Critical Play: Puzzles

For this week’s critical play I played The Witness a puzzle adventure game developed by Thekla Inc. on my PC via Steam. In this game you play as a young man who has just woken up on an island with amnesia. With no memories, you must walk around solving puzzles in the hopes of gaining clues.

This is a game aimed at people who enjoy paying attention to every detail they can in the hopes of solving one of the 500 puzzles this game has to offer. Unlike other puzzle games like Myst, which has a variety of different puzzles to solve, the core of each puzzle of The Witness is the same. Draw a line from point A to point B, but this is a game that truly exhausts every possible way this simple mechanic can be modded.

I think the three most important formal elements in this game are the rules, resources, and the boundaries. For each puzzle the rules change, there’s usually some prerequisite you need to accomplish before you can draw your line to the finish zone. But the game doesn’t provide a lot of resources, at least in the obvious sense. There is no hint system, no hand-holding. As soon as I pressed play on the game, there I was in the world, no title screen even just an unspoken “go”. As for boundaries, as this is an open-world game you are allowed to go anywhere on the island meaning if you get stuck on one puzzle, just leave and come back later.

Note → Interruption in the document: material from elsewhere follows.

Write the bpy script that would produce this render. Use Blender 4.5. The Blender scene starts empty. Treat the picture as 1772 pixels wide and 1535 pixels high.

I think the intended fun for this game was challenge and discovery, both of which I think were accomplished. These are not easy puzzles, and the difficulty can ramp up pretty quickly depending on where you go. But there is a sense of constant curiosity thinking about what kind of puzzle you may stumble along next.

I’m not the greatest at puzzles, so there was a lot of frustration with figuring out the rules of each zone, but even when I was able to figure them out, I still sometimes struggled with finding the correct path to take. I will say though that very few things come close to the sense of accomplishment at finally completing one of these puzzle.

As for changes I would make, I would add a map that marked what puzzles you have and haven’t done as I notice that it got hard to keep track of what puzzles I didn’t complete once I left them in favor of trying others. But, it would be a map that slowly gets filled in as you make your way around, to keep that sense of discovery.

Overall, I liked The Witness with the time I was able to play it, but I don’t know if I’m much of a fan of maybe receiving clues to the story for completing a puzzle, if every puzzle offered a clue then possibly, but it seems those are pretty sparse from what I was able to find.